I'm supposed to be Finding My Joy.  All I have wanted for 10 years is to live In Peace living with drug addicts, psychos, an entitled teenager and another one who would rather get run over than say Hello to me. Peace. Why can't I even now MANIPULATE PEACE??!! That should be simple,  right? 

Yes. It is peaceful in a way since Jeremy finally left.  No one yelling,  punching walls,  breaking things,  stinking,  and smoking weed and coughing spitting on everyone while EVERYONE complained about him To Me.  That's over. But I am less than nothing here. Less Than.  Absolutely no one cares if I live or die except Jami here.  Not really.  They wanted Me Out and Him to be here.

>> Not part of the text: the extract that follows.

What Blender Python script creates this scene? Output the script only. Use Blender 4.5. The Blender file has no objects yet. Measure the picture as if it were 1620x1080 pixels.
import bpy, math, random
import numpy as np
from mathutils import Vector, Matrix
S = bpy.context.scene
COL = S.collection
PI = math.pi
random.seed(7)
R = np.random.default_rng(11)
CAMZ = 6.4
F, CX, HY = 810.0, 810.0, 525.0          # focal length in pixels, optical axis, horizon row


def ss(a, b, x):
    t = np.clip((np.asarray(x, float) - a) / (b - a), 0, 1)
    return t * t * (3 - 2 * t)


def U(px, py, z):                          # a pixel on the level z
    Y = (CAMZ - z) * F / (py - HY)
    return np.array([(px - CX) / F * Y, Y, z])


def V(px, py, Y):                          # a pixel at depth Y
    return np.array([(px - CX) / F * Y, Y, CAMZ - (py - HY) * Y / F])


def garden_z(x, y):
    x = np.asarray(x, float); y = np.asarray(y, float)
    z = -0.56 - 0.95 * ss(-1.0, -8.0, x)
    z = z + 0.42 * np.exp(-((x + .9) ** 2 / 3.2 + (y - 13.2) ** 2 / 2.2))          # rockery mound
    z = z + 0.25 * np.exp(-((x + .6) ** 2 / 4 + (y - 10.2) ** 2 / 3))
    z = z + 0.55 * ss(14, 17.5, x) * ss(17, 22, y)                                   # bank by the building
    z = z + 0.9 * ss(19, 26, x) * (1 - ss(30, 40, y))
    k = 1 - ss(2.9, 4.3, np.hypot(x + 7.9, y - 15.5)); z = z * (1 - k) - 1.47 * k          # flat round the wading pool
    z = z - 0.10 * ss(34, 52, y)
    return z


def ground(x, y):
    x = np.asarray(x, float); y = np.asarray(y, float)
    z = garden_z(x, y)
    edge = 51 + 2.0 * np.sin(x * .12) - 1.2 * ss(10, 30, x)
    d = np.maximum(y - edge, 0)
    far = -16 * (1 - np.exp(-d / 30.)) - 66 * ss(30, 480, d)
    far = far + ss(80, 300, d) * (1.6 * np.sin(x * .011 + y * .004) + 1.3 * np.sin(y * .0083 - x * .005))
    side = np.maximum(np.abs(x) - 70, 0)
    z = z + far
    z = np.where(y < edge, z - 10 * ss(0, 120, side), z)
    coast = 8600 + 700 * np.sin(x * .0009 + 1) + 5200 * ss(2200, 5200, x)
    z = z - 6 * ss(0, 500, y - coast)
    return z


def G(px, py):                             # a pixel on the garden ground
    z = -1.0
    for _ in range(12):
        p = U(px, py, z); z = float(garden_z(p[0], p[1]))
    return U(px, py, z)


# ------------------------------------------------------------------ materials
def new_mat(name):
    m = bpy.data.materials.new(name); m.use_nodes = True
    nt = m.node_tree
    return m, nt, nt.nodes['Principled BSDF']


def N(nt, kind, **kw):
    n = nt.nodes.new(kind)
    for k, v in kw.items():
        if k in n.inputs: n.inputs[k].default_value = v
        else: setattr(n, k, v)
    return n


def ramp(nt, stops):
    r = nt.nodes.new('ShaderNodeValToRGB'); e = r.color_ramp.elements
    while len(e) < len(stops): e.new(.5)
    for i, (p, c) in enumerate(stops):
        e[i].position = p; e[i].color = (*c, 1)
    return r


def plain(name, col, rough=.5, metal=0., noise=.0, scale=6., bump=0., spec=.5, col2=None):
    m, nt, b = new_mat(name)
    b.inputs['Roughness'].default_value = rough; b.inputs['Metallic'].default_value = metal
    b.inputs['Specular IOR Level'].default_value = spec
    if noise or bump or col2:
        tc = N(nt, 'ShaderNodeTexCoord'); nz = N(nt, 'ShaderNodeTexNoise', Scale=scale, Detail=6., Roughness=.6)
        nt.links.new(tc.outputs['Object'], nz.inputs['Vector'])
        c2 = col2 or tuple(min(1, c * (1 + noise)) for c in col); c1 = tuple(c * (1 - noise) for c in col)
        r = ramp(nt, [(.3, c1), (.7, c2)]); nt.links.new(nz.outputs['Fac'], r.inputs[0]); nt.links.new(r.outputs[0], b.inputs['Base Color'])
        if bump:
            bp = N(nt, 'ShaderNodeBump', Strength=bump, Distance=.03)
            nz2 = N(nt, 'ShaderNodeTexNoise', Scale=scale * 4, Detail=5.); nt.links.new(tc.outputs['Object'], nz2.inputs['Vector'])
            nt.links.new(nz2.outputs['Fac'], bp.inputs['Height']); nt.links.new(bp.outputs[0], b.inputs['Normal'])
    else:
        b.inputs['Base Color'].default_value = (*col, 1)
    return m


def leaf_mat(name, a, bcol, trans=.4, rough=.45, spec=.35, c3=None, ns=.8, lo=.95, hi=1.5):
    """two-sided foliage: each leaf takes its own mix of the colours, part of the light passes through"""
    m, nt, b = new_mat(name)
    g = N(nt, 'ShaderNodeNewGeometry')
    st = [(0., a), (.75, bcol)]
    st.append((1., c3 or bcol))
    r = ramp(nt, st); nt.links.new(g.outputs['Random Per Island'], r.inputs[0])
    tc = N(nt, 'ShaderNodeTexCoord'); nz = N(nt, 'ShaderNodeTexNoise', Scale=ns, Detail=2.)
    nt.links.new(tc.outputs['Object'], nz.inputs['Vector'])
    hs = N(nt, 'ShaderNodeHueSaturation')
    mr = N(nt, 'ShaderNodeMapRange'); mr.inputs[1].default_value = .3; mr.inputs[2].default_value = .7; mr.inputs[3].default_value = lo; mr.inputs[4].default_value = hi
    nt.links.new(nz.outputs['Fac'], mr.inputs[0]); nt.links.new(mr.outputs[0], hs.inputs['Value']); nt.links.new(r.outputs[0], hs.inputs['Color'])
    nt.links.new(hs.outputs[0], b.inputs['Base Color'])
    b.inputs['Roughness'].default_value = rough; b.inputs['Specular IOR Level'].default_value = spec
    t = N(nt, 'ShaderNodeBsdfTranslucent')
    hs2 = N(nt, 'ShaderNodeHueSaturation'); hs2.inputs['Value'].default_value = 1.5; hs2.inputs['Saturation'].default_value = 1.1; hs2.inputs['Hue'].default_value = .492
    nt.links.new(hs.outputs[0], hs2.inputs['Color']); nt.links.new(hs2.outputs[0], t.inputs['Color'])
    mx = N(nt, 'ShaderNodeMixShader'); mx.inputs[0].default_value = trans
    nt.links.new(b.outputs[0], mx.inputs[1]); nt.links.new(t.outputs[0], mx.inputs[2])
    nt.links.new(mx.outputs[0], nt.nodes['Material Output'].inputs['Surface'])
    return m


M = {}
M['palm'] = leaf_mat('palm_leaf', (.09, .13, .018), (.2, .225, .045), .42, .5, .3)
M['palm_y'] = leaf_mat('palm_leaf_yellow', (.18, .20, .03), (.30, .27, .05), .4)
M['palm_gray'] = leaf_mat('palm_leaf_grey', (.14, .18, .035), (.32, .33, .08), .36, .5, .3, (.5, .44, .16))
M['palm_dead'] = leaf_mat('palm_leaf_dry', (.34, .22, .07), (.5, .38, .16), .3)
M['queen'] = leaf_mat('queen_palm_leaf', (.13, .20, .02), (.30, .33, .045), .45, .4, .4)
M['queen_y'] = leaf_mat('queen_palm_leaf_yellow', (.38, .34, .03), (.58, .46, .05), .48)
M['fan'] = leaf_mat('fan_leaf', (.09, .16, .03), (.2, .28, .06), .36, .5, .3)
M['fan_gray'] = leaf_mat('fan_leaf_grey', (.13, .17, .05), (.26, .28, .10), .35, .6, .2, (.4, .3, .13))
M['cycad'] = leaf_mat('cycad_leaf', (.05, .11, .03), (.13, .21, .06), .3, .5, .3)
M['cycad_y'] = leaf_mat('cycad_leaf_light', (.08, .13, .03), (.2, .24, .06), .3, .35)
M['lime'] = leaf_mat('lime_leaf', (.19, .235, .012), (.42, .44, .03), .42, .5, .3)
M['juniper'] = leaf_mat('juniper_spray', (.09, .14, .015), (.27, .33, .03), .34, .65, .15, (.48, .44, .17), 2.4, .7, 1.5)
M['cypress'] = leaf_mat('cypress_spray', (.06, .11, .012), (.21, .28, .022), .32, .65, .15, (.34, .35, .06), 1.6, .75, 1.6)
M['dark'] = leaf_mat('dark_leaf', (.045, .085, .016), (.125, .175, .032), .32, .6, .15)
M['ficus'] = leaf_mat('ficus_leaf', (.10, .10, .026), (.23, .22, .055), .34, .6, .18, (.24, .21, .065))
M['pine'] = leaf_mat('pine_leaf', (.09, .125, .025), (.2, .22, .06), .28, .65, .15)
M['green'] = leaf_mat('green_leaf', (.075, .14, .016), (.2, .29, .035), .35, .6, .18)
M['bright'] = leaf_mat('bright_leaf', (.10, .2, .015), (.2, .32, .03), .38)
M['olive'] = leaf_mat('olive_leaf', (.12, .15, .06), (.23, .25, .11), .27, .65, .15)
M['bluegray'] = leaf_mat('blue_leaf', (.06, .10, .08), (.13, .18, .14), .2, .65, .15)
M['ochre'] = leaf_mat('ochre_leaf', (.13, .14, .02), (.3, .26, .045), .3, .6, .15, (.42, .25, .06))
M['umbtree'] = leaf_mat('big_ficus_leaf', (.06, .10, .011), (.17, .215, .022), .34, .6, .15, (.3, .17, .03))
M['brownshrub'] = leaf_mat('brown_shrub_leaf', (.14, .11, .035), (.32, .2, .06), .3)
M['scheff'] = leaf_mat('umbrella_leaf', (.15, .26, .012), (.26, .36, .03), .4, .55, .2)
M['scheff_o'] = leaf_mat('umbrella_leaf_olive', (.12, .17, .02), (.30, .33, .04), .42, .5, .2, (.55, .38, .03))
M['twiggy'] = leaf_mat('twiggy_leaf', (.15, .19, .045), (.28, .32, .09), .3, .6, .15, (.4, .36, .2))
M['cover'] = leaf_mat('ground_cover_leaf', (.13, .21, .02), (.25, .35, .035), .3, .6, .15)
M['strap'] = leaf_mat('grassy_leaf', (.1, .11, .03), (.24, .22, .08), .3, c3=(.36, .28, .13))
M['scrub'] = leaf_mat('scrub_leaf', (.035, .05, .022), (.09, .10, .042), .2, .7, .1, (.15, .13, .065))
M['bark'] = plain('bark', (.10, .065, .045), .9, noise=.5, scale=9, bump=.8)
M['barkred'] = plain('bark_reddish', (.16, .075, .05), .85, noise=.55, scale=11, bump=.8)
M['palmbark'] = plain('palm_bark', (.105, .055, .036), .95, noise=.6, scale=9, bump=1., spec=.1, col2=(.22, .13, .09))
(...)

Oh I wish I could have given them that!! I would happily go play bingo and shuffleboard! But no.  Then my disability would go with me and they couldn't pay the bills here.  I'm useful for that all right.  I WAS SO HAPPY THE NIGHT I THOUGHT I LEFT THEM HERE WITH HIM FOREVER!! Oh they so deserve each other!!!!!! 

Venting. Venting at 4:30 am because I don't sleep. I nap a little at night. An hour. Maybe two. Until one of them invades my nightmare.  No peace. Even in sleep.  

2 days to Christmas. Such a jolly time. So happy to have lived to see this holiday season.  

"Clowns to the left of me,  

Jokers to the right,  Here I am,  

STUCK IN THE MIDDLE WITH YOU.  

Yea I'm stuck in the middle with you

And I'm wondering what it is I should do

It's so hard to keep the smile ON my face

Losing control! Yea, I'm all over the place."

Stealers Wheel 1972.

Joy and peace can't be real here. Everything is so phony. It's all a bad joke. 

I hope they don't choke on it.  

I feel my heart skipping beats from not sleeping. It feels terrible. Wish I could manipulate myself to sleep or at least manipulate my heart to not beat me to death. 

This Life Sucks. 

Thank you sweet family.  We all wish I wasn't  trapped here.